Flip-flop Greens disappoint Dunne

United Future leader Peter Dunne said today he was disappointed the 9 Green MP’s were preventing ordinary New Zealanders from having a say on the controversial Civil Union Bill.

Mr Dunne wrote to the co-leaders of the Green party today urging the Greens to vote in favour of an amendment to the Civil Union Bill that would see the Bill, if passed, made subject to a national referendum at the next election.

Mr Dunne said “The Green caucus has not had the courtesy to respond to that request. I am assuming from their silence that they do not favour the notion of a referendum on this issue which is clearly dividing Parliament and the nation.

“Curiously, that objection to a referendum on an important issue has not always been the Greens’ position.

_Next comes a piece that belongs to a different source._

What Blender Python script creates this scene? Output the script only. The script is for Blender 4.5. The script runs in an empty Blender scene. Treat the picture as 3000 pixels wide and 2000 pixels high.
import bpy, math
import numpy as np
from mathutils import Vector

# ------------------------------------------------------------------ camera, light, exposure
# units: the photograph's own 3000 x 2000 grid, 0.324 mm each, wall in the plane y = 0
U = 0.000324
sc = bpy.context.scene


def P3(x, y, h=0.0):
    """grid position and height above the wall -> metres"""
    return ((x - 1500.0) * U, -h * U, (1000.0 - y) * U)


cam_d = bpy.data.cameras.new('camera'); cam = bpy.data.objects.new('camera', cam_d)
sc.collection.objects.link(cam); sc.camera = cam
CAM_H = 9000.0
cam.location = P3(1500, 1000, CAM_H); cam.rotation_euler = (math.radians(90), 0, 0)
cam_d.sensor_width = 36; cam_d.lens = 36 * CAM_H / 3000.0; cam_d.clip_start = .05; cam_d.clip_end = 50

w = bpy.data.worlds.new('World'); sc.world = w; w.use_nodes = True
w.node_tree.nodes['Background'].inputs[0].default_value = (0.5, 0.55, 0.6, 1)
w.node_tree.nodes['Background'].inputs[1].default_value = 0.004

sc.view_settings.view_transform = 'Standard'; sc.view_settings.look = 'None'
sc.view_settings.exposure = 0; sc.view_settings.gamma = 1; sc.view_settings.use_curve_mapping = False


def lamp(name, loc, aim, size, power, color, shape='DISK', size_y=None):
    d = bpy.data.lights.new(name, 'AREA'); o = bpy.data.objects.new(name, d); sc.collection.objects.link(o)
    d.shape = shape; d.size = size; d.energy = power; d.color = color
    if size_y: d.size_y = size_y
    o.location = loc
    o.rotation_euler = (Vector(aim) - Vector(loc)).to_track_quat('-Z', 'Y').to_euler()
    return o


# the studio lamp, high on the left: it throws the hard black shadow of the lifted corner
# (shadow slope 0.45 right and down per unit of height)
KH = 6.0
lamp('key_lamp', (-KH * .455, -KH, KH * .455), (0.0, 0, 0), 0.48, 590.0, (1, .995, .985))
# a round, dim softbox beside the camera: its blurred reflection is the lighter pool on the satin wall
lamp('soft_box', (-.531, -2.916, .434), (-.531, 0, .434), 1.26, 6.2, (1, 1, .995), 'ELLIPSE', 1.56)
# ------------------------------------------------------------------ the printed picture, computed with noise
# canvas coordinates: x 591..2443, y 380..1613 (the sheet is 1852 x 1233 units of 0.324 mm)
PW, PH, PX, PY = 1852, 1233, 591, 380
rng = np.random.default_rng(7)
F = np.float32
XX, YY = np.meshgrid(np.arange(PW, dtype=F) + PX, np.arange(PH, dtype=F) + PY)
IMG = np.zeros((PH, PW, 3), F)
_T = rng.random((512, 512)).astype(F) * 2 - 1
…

“On July 22, 1998, the Green co-leaders, Jeanette Fitzsimons and Rod Donald, waxed indignant about the Liberal government in Tasmania making changes to the Tasmanian Parliament without putting the issue to a referendum.

“The public would not tolerate such a move in New Zealand, they fulminated.

“Further, on August 8, 2001, Rod Donald advocated for a public referendum if the Government of the day proposed significant changes to the electoral system in New Zealand.”

Mr Dunne said “It’s clear then that the Greens favour public referenda, when it suits them, and when it means they will be able to retain the perks of being in Parliament, even though they have shown they cannot win and hold an electorate seat.

“The Greens are also responsible for the Government being able to ram this Bill through Parliament, because it is those 9 MP’s who voted to allow the Government to take it under urgency.

“I want New Zealanders to know that, if this Bill is passed later this week without widespread public input, it will have been the responsibility of the 9 Green MP’s who allowed urgency and opposed a public referendum,” concluded Mr Dunne.